Ever since I got this one, I almost always use it instead of the electric one and recently thought I should put that one away since we no longer use it. Even if we have a lot of cans, it takes so long to get it to "grip" a can that by then, you'd have rather opened all six cans or whatever with the Kuhn Rikon, as it goes quickly and the handle makes it a breeze to turn even if you have arthritic hands. Not only doesn't it leave a sharp edge because it lifts the top differently, but it has those little white "pincers" on it that you grip the top with to remove. Brian recently saw me using those pincers and asked me what I was doing so I showed him. He laughed and said he didn't know it did that. I laughed and pulled out the "card" the can opener came attached to from the drawer and told him I kept it as in the beginning, I sometimes forgot how to attach the can opener to the can so I kept a cheat sheet! While reading it one day while waiting for something to come to a boil on the stove, I read about those little pincers. Here's my beloved Kuhn Rikon can opener...
Mine is lime green so it's easy to spot in that drawer full of too many things!
Crybaby wrote:I thought it was you! I love that can opener and so does Brian.
Laughed about the chair, as you sure turned out to be right. I tend to give my opinion kind of quickly like you do and sometimes people don't like it. When I worked in advertising and had to okay something, say artwork for a client to approve before proceeding to the printer with it, I had to TRAIN myself to learn to say, "Wow, Anne, that looks so good. Thanks so much for a great job." Then wait half a beat before I said, "Can you do something about that dirty fingerprint at the lower right of the piece for me?"
I answered a question about what my "worst work habit" was on the interview for my final job in advertising (God, I hate those types of questions as they're juvenile, ridiculous and make people nervous) by telling the woman I was the type to mention a dirty fingerprint on a completed piece prior to paying someone a compliment on their work. Her response? "Good, as I'm so effing quick to compliment someone that I forget to notice a flaw in a piece even if it's staring me right in the face. The client usually ends up pointing it out to me so I need someone like you desperately." Go figure.
I'm glad you at least gave her a tongue lashing! .....WOW!Crybaby wrote:At it turned out Jimmy, it wasn't so good for me. I was hired as an Account Executive, got promoted to Account Supervisor and got appointed a Vice President, all within the first year I worked for that woman. She OWNED you when you worked for her. I had no life, none at all. Brian worked horrible hours as he was boarding ships back then as a Boarding Agent (instead of working regular hours "inside"), and then I went to work for this woman and worked constantly, and traveled, too. Both of us were miserable and I just know we wouldn't have made it if I continued to spend so much time working.

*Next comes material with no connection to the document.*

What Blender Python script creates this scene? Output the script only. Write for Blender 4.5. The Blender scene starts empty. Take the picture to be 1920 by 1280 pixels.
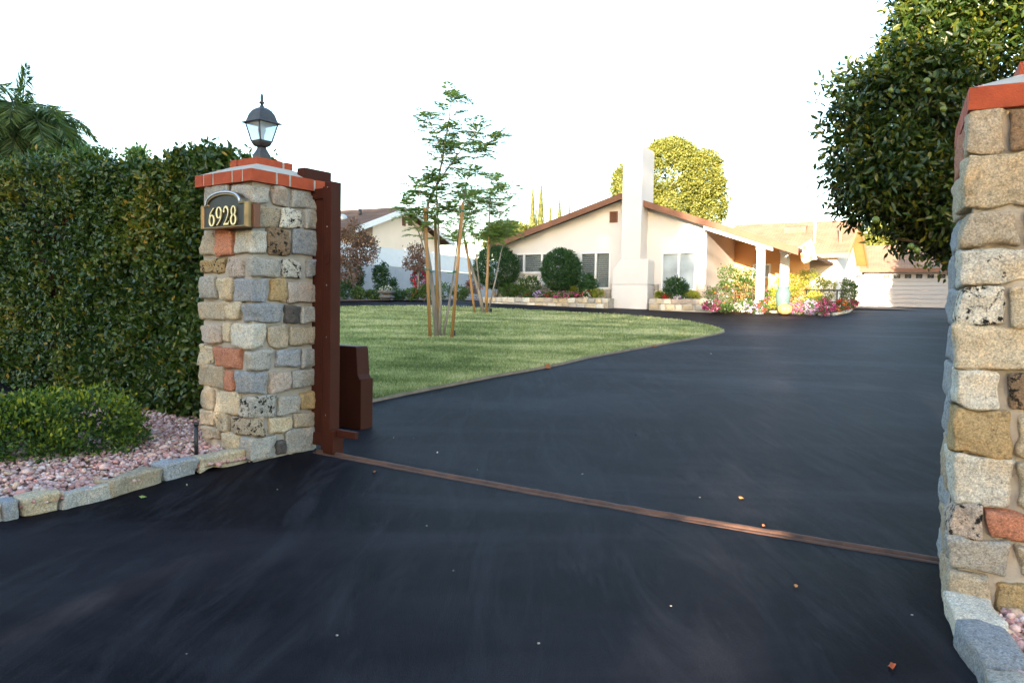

That woman was without a doubt the best (or maybe I should say worst) master manipulator I ever worked for, or ever met for that matter. I lasted a mere 1-1/2 years before I quit. I gave notice one morning (after getting home around 2:30 a.m. that morning and having to have a cocktail to relax before I could even DREAM of sleeping). She was so ugly and hateful to me 'cause she was ticked that I was quitting, that I left that same day. I even managed, very much unlike me as you may guess, not to cry until I was halfway home in the car! Then I burst into tears. Brian had been elated that morning when I told him I was up vey late and decided that I didn't need to make the nice salary I was more than earning and I was giving notice. Yeah, he worked a lot of hours, too, but truth be told, it's a lot easier for a woman to get another job, even in a completely different field, than it is for a man. Must be why we only get paid $.75 on the dollar as a man!!!!
Seriously, if we both worked crazy hours, we would've never seen one another. I sat there that early morning drinking my gin gimlet and thinking what it would mean to me if I lost Brian. I pictured myself old and alone, and just wanting to be 30 years old again, something I couldn't buy from a big salary. I actually looked down at my clothes and put a price tag on every piece of my clothing, from beautiful silk blouse, designer skirt, designer jacket and the requisite designer shoes, too! I asked myself if I could make do with a wardrobe costing one-fifth of what that outfit cost. My answer: You bet I can -- stuff means nothing to me! And then I had my answer, that I was going to go in and give notice before I changed my mind. When she got ugly, I just KNEW I was doing the right thing. She actually said to me, "You're a very angry person, Michelle, aren't you?" I laughed in her face and said, "No, Lana, I'm not. People tell me all the time how they rarely see me when I'm not smiling or laughing. If I seem angry to you, you can make book on the fact that it's this blanket-blank job (but I didn't use those words!) that's making me angry. Thanks, as you just made me realize I'm doing the right thing!"
Thanks again for the can opener tip! It sure opened THAT can of worms, no?!